Twenty Reasons Not To Garden (And Why I Ignore Them All) by Ruggenberg Luke

Twenty Reasons Not To Garden (And Why I Ignore Them All) by Ruggenberg Luke

Author:Ruggenberg, Luke [Ruggenberg, Luke]
Language: eng
Format: epub
Published: 2016-07-15T03:00:00+00:00


Reason #11

Zero Chance Of Iced Teastorms

So it's hot out. Well, at least 90°F—is that hot for you? We'll say it's whatever passes for hot where you come from. In the Pacific Northwest, anything over 75 is considered hot. (And anything under 70 is cold; we don't do extremes here.) In any case, it's way too hot out. You just spent eight or more hours on your feet, out in the aforementioned hotness, veiled in a half-inch slathering of SPF 300. Working. Maybe your job involves lifting and moving hundreds of plants while doling out sweat-stained shreds of customer service to red-faced patrons—maybe not. But probably, in this case, it does.

You are dehydrated, on the verge of heat stroke. Maybe you start to hear voices.

Find a new job! they might say. You've made unwise career choices!

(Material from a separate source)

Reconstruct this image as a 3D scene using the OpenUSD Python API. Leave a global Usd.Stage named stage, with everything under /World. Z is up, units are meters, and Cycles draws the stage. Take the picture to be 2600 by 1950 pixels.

But then, just when you can take no more—salvation. It's quitting time. That's right, you're free!

You tear off clothes even as you stagger to your car—which, if 90° is too hot, then the inside of your car is, by this point, a fully-functioning kiln. This is a perfect opportunity to bake any unfired pottery you have lying around. Once on the road, you suffer hallucinations the whole traffic-snarled, asphalt-melting commute home.

Your visions are of snowstorms and iced tea—iced teastorms. Sometime later, and no time later (for time has ceased to exist; it melted, Dali-esque, somewhere on the freeway on-ramp), you arrive home. You stagger through the door, half-naked and delirious. Now, at long last, you may assert some measure of control over your own (dis)comfort. You get to choose how to unwind, how to cool off, how to relax.

So what do you do?

The sane person has any number of perfectly reasonable options. Take a cold shower; draw the blinds and turn off the lights; watch TV; find the sweet spot between three oscillating fans; stick your head in the freezer. Even for those courageous—or masochistic—enough to return outside, there are numerous refreshments available: go jump in a lake; sit in the shade with a keg of iced tea (someone's gotta make that iced teastorm dream a reality); follow the creepy, warped siren-call of your local ice cream truck and rediscover popsicles; skulk to a big-box store and splurge on an AC unit you'll use two weeks out of the year; stop by the kids-only wading pool at the city park and act like a proud parent; linger in the cool rush of air conditioned store fronts.

All great choices. But since no gardener has ever been mistaken for a sane person, I have this nagging suspicion you do something else, don't you? Because the garden does not take days off, after all, and, after all, that lilac stump you cut down weeks ago isn't going to just dig itself out.

Brilliant! Yes, that's what you, in your fevered idiocy, decide to do—remove a stump. In the most merciless, sun-broiled corner of the yard, at the hottest time of day you lug out the pick and mattock and REMOVE A STUMP.